Topical gags abound, too, with references to everything from Cruella Braverman and Wagatha Christie to Nigel Farage munching on unmentionables in the jungle. Physical comedy highlights, meanwhile, include a frantic performance of The Twelve Days of Christmas – with props – and, of course, the legendary Cambridge ‘slop scene’, in which a pratfalling Crosby and Stevens threaten do themselves a real mischief.

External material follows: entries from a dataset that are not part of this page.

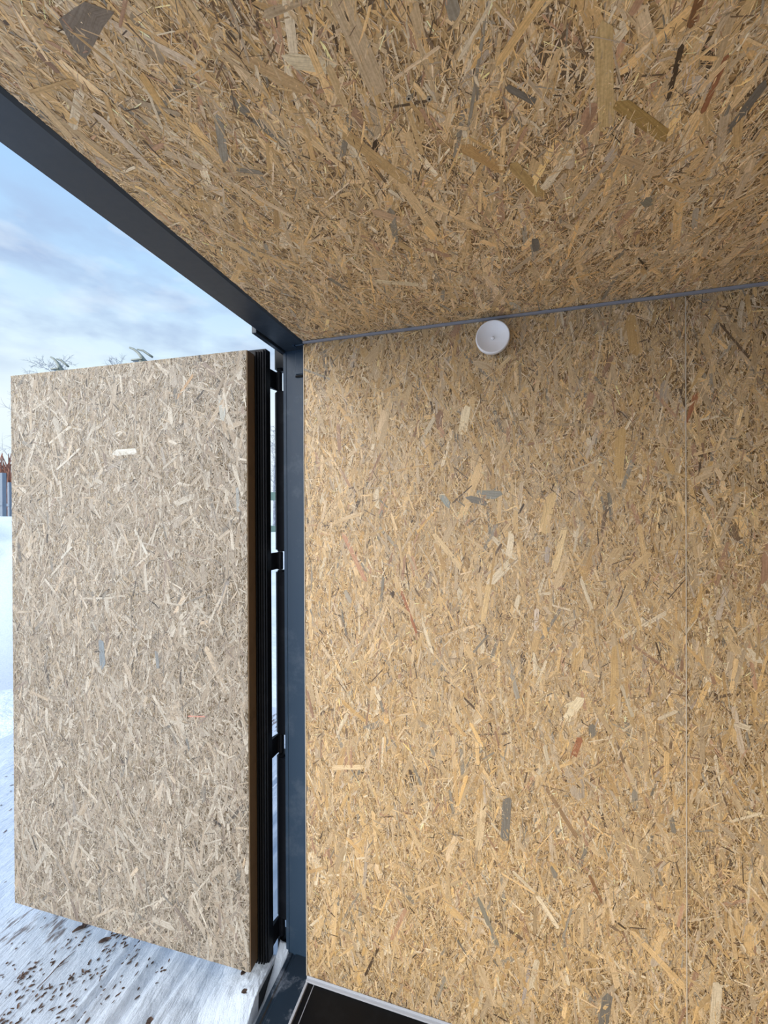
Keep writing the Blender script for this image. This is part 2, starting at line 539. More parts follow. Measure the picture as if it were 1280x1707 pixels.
# strips along the wall's foot and head
bm = bmesh.new()
box(bm, 0.0, 2.44, D-0.013, D-0.0005, 0.0005, 0.006, 0.001)
box(bm, 0.0, 2.44, D-0.004, D-0.0018, 0.0, 0.014, 0.0008)
tag(bm_obj('baseboard_back', bm, M_stripl), kind='structure')
bm = bmesh.new()
box(bm, 0.0, 2.44, D-0.0115, D-0.0018, H-0.009, H-0.0018, 0.0008)
tag(bm_obj('trim_3', bm, M_strip), kind='structure')
# pale raw edge of the wall board at the opening
bm = bmesh.new()
box(bm, -0.003, -0.0002, D-0.0025, D+0.012, 0.012, H-0.012, 0.0008)
tag(bm_obj('trim_4', bm, M_edgetape), kind='structure')
# proud cut edge at the board joint, coloured pale for the light it catches
bm = bmesh.new()
box(bm, 1.1798, 1.1815, D-0.0036, D-0.0002, 0.015, H-0.012)
tag(bm_obj('trim_5', bm, M_edgetape), kind='structure')

# ------------------------------------------------------------ steel door frame of the container
# header beam
bm = bmesh.new()
prof = [(-0.107, H+0.001), (-0.112, H+0.007), (-0.112, H+0.12), (0.0, H+0.12), (-0.001, H+0.010), (-0.006, H+0.004), (-0.014, H+0.001)]
prism_y(bm, prof, YL-0.12, 1.50)
box(bm, -0.130, -0.1125, 1.226, 1.50, H-0.006, H+0.05, 0.002)
hd = bm_obj('trim_6', bm, M_head)
tag(hd, 'dark anthracite steel header beam over the open container doorway', kind='structure')
bm = bmesh.new()
tube(bm, [(-0.045, 1.375, H+0.0), (-0.012, 1.372, H+0.0)], [0.0035, 0.0035], 8)
box(bm, -0.052, -0.046, 1.365, 1.385, H-0.005, H+0.001, 0.001)
bm_obj('bolt', bm, M_post, hd)

# corner post
bm = bmesh.new()
box(bm, -0.120, 0.10, 1.4185, 1.50, -0.02, H+0.02, 0.004, 3)
box(bm, -0.1195, -0.107, 1.4165, 1.4186, 0.0, H-0.002, 0.0008)
cp = bm_obj('trim_7', bm, M_post)
tag(cp, 'blue-grey steel corner post beside the chipboard wall', kind='structure')
bm = bmesh.new()
box(bm, -0.066, -0.001, 1.4125, 1.4184, 2.208, 2.292, 0.0015)
bm_obj('gusset_plate', bm, M_post, cp)
bm = bmesh.new()
box(bm, -0.066, -0.001, 1.412, 1.4165, 2.196, 2.204, 0.002)
bm_obj('slot', bm, M_rubber, cp)
# hinge side bar in sections between the hinge notches
hz = [(2.155, 2.245), (1.455, 1.540), (0.734, 0.826), (0.012, 0.108)]
segs = [(2.245, 2.33), (1.540, 2.155), (0.826, 1.455), (0.108, 0.734), (-0.06, 0.012)]
bm = bmesh.new()
for z0, z1 in segs:
    prism(bm, [(-0.171, 1.442), (-0.160, 1.432), (-0.121, 1.426), (-0.121, 1.49), (-0.171, 1.49)], z0+0.001, z1-0.001)
bm_obj('hinge_bar', bm, M_dark, cp)  # black colour stands for the shade in this recess
bm = bmesh.new()
for z0, z1 in segs[:4]:
    cyl(bm, -0.151, 1.450, z0-0.006 if z0 > 0 else z0, z0+0.012, 0.015, 20, 0.002)
for z0, z1 in segs[1:]:
    cyl(bm, -0.151, 1.450, z1-0.012, z1+0.006, 0.015, 20, 0.002)
bm_obj('hinge_lug', bm, M_dark, cp)

# opposite post, mostly out of view but seen from the side
bm = bmesh.new()
box(bm, -0.120, 0.10, YL-0.15, YL-0.0655, -0.02, H+0.02, 0.004, 3)
tag(bm_obj('trim_8', bm, M_post), kind='structure')

# door sill
bm = bmesh.new()
sp = [(-0.110, -0.11), (-0.110, -0.006), (-0.106, -0.001), (-0.094, -0.001), (-0.090, -0.005), (-0.084, -0.005), (-0.078, 0.0),
      (0.0, 0.0), (0.0, -0.11)]
prism_y(bm, sp, YL-0.12, 1.4175)
sill = bm_obj('trim_9', bm, M_sill)
tag(sill, 'scuffed dark steel door sill across the container doorway', kind='structure')
bm = bmesh.new()
box(bm, 0.0005, 0.009, YL, D-0.001, -0.06, 0.004, 0.0015)
bm_obj('sill_angle', bm, M_stripl, sill)
# keeper block outside the sill
bm = bmesh.new()
prism(bm, [(-0.182, 1.277), (-0.150, 1.277), (-0.150, 1.395), (-0.182, 1.395)], -0.20, -0.016)
kb = bm_obj('step_block', bm, M_dark, sill)

# container floor frame and roof so that nothing is open towards the sky
bm = bmesh.new()
box(bm, 0.012, XE, YL-0.06, D+0.06, -0.14, -0.0805)
tag(bm_obj('trim_10', bm, M_dark), kind='structure')

# ------------------------------------------------------------ door leaf, swung open to 90 degrees
door = empty('door_1', (-0.2, 1.2975, 0.0), 0.0)
tag(door, kind='structure')
u = Vector((-1.1255, -0.0385, 0)).normalized()
door.rotation_euler = (0, 0, math.atan2(-u.y, -u.x))     # local -X runs along the leaf, local +Y is its outer side
LW = 1.127
leaf_sp = [(-.801, 1.928, -.678, 1.925, .030, (0.58, 0.56, 0.50)), (-.853, 1.183, -.851, 1.063, .030, (0.22, 0.25, 0.27)),
           (-.593, 1.159, -.587, 1.09, .016, (0.24, 0.25, 0.25)), (-.242, 1.78, -.237, 1.69, .014, (0.36, 0.37, 0.36)),
           (-.456, .924, -.376, .93, .007, (0.55, 0.28, 0.22)), (-1.074, .641, -1.108, .573, .012, (0.22, 0.17, 0.12)),
           (-.42, 2.20, -.50, 2.11, .012, (0.42, 0.29, 0.18)), (-.45, 0.79, -.46, 0.84, .012, (0.20, 0.20, 0.19)),
           (-.95, 1.95, -1.08, 1.86, .012, (0.54, 0.50, 0.43)), (-1.0, 1.55, -1.06, 1.50, .010, (0.56, 0.53, 0.46)),
           (-.70, 1.62, -.64, 1.52, .010, (0.54, 0.51, 0.44)), (-.30, 2.12, -.30, 2.02, .03, (0.42, 0.42, 0.38))]
lp = osb('insulated_panel', (-LW, 0, 0.022), (1, 0, 0), (0, 0, 1), (0, -1, 0), LW, 2.25, math.pi/2+0.05, 37, [M_chip_out, M_core_out],
         parent=door, pale=0.10, grey=0.60, thick=0.048, dens=1.0, tone=0.72, extra=0.22, spread=1.35,
         specials=[(a+0.2+LW, b-0.022, c+0.2+LW, d-0.022, w_, k) for a, b, c, d, w_, k in leaf_sp])  # grey and low tone put the cooler outdoor light into the colour
bm = bmesh.new()
box(bm, 0.0004, 0.0032, 0.0015, 0.0485, 0.022, 2.272, 0.0006)
bm_obj('edge_strip', bm, M_edge, door)
bm = bmesh.new()                                        # steel leaf behind the panel
box(bm, -LW-0.035, 0.041, 0.064, 0.098, -0.002, 2.298, 0.003)
box(bm, -LW-0.030, 0.036, 0.056, 0.0645, 0.004, 2.292, 0.002)
fr = bm_obj('steel_leaf', bm, M_dark, door)
bm = bmesh.new()                                        # rubber gasket with ribs
for xx, yy in ((0.008, 0.051), (0.0175, 0.053), (0.027, 0.054)):
    box(bm, xx-0.0028, xx+0.0028, yy-0.004, 0.058, 0.004, 2.284, 0.0012)
box(bm, -LW, -0.0, 0.0485, 0.0562, 0.004, 2.27)
bm_obj('gasket', bm, M_rubber, door)
for z0, z1 in hz:                                       # hinges: blade and barrel
    bm = bmesh.new()
    prism(bm, [(0.024, 0.0975), (0.024, 0.112), (0.040, 0.166), (0.048, 0.166), (0.050, 0.150), (0.040, 0.142), (0.0365, 0.0975)], z0+0.010, z1-0.010)
    cyl(bm, 0.0475, 0.154, z0+0.008, z1-0.008, 0.0120, 24, 0.002)
    bm_obj('hinge', bm, M_dark, door)
# two locking bars on the outer face; their cams stand above the leaf
for i, (px_, k) in enumerate(((-0.575, 1.0), (-1.022, 0.8))):
    bm = bmesh.new()
    tube(bm, [(px_, 0.128, 0.03), (px_, 0.128, 2.338)], [0.014, 0.014], 12)
    lb = bm_obj('locking_bar', bm, M_cam, door, smooth=True)
    bm = bmesh.new()
    # curved horn towards the free side, short horn towards the hinge side
    pts = [(px_+0.006*k, 0.128, 2.334), (px_-0.006*k, 0.128, 2.350), (px_-0.022*k, 0.127, 2.368), (px_-0.042*k, 0.126, 2.383), (px_-0.062*k, 0.125, 2.392)]
    tube(bm, pts, [0.009, 0.0075, 0.0060, 0.0050, 0.0040], 8)
    tube(bm, [(px_-0.030*k, 0.132, 2.384), (px_-0.004*k, 0.135, 2.377), (px_+0.020*k, 0.140, 2.360), (px_+0.038*k, 0.142, 2.348)], [0.003, 0.0045, 0.005, 0.0045], 8)
    box(bm, px_-0.045*k, px_+0.012*k, 0.112, 0.142, 2.330, 2.337, 0.002)
    bm_obj('cam', bm, M_cam, lb, smooth=True)

# ------------------------------------------------------------ round vent on the wall
vent = empty('vent_cap', (0.657, D-0.002, 2.2245))
tag(vent, 'small round white dished plastic vent cap mounted on the chipboard wall just below the ceiling', 'vent')


def lathe(bm, prof, n=64):
    """prof: (radius, distance out of the wall); axis -Y"""
    rings = []
    for r_, d_ in prof:
        d_ *= 1.25
        if r_ < 1e-5:
            rings.append([bm.verts.new((0, -d_, 0))])
        else:
            rings.append([bm.verts.new((r_*math.cos(2*math.pi*k/n), -d_, r_*math.sin(2*math.pi*k/n))) for k in range(n)])
    for a, b in zip(rings, rings[1:]):
        for k in range(n):
            if len(a) == 1:
                bm.faces.new((a[0], b[k], b[(k+1) % n]))
            elif len(b) == 1:
                bm.faces.new((a[k], a[(k+1) % n], b[0]))
            else:
                bm.faces.new((a[k], a[(k+1) % n], b[(k+1) % n], b[k]))


bm = bmesh.new()
lathe(bm, [(0, 0), (0.034, 0), (0.036, 0.003), (0.036, 0.010), (0, 0.010)])
bm_obj('mounting_ring', bm, M_white, vent, smooth=False)
bm = bmesh.new()
lathe(bm, [(0, 0.010), (0.040, 0.010), (0.0475, 0.0125), (0.0505, 0.018), (0.0515, 0.026), (0.0505, 0.0315), (0.0485, 0.0325),
           (0.0465, 0.0315), (0.036, 0.0265), (0.024, 0.0225), (0.012, 0.0205), (0.0, 0.020)])
bm_obj('dish', bm, M_white, vent, smooth=True)
bm = bmesh.new()
lathe(bm, [(0, 0.019), (0.0052, 0.019), (0.0055, 0.0225), (0.0048, 0.0238), (0.0, 0.0242)], 24)
bm_obj('centre_button', bm, M_white, vent, smooth=True)

# ------------------------------------------------------------ two screws in the ceiling
def screw(x, y, label):
    t = empty('screw', (x, y, H-0.0015))
    tag(t, label, 'screw', 'screws in the ceiling board')
    bm = bmesh.new()
    r = bmesh.ops.create_cone(bm, cap_ends=True, segments=20, radius1=0.0042, radius2=0.0036, depth=0.0014)
    bm_obj('head', bm, M_zinc, t)
    bm = bmesh.new()
    r = bmesh.ops.create_cone(bm, cap_ends=True, segments=6, radius1=0.0015, radius2=0.0015, depth=0.0006)
    for v in bm.verts:
        v.co.z -= 0.0009
    bm_obj('recess', bm, M_rubber, t)


screw(.554, .598, 'zinc screw in the ceiling board, the one nearer the open doorway')
screw(.583, .607, 'zinc screw in the ceiling board, the one further from the open doorway')

# ------------------------------------------------------------ snow
GZ = -0.10
m, nt, b = mat('trodden_snow')
tc = N(nt, 'ShaderNodeTexCoord')
n1 = N(nt, 'ShaderNodeTexNoise', inp={'Scale': 3.0, 'Detail': 6.0, 'Roughness': 0.6})
nt.links.new(tc.outputs['Object'], n1.inputs['Vector'])
r1 = ramp(nt, [(0.35, (0.54, 0.62, 0.72, 1)), (0.65, (0.64, 0.71, 0.80, 1))])
nt.links.new(n1.outputs[0], r1.inputs[0])
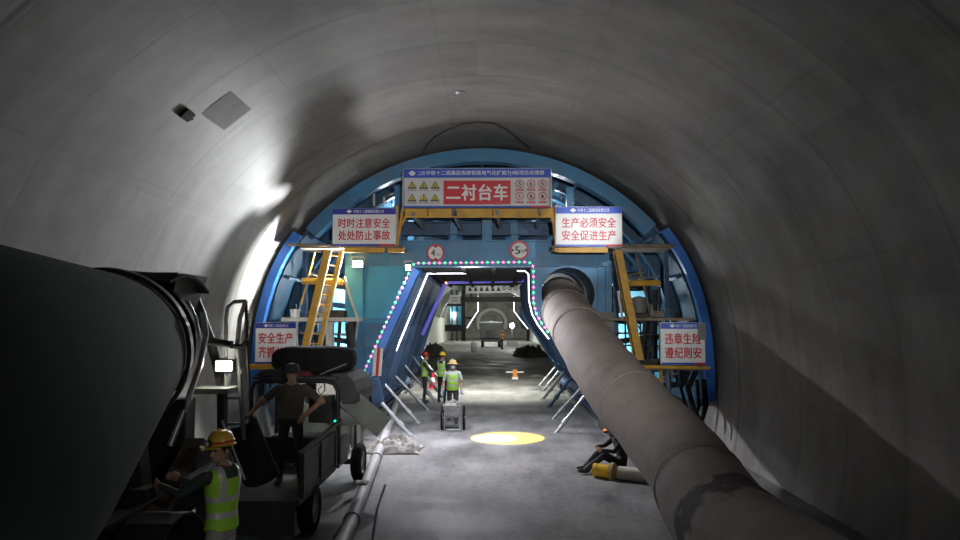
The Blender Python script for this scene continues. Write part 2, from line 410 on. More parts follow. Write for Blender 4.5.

The cast are all seasoned West End performers, and it shows: everyone is on top of their game, and most are given at least one showstopping solo number to demonstrate their impressive pipes. It feels wrong to single out individuals from such a fine ensemble, but Duffy brings a real saucy swagger to the leather-clad Demon Vanity, trading snarling insults with “Princess Virtue-Signalling” and generally earning every boo and hiss, while Roberts immediately gets the younger audience members onside as their silly new best friend.

Alicia Belgarde as Jill Goose and ensemble © Richard Hubert Smith
Alicia Belgarde as Jill Goose and ensemble © Richard Hubert Smith

Few would argue, though, that the show once again belongs to Crosby: in his 18th year of playing dame at the Arts, he’s earned his place among the ranks of bona-fide Cambridge legends, perhaps even eclipsing the great Christopher Biggins. As a performer, he leads the company from the front, and sets the tone for the entire show.

As ever, he also rocks a range of spectacular outfits, this year channelling everyone from Grayson Perry to Kim Kardashian. After succumbing to temptation and forsaking poor Priscilla, meanwhile, Gertie emerges reborn, going full-on Drag Race (“Slay! Queen!”) as she vamps it up to the strains of Venus. She and Sammy also dress as Barbie and Ken at one point (and there’s a brief appearance from King Ryan Gosling, which is definitely a goose joke).

Gemma Sutton as Jack Purchase © Richard Hubert Smith
Gemma Sutton as Jack Purchase © Richard Hubert Smith

Mother Goose isn’t generally considered to be among the front rank of panto stories, and it’s true the plot has neither the stardust of Cinderella nor the adventure of Aladdin. But it’s a sweet morality tale in which (spoiler alert) virtue triumphs over vanity, and Gertie learns that family and friends are the real prize in life. And let’s face it, no-one really comes to the panto for the plot, do they? They come for the music and laughter, the love and romance, and a little bit of festive razzle-dazzle. And on that score, this delivers in spades. Congratulations, Arts Theatre – your golden goose has delivered another hit.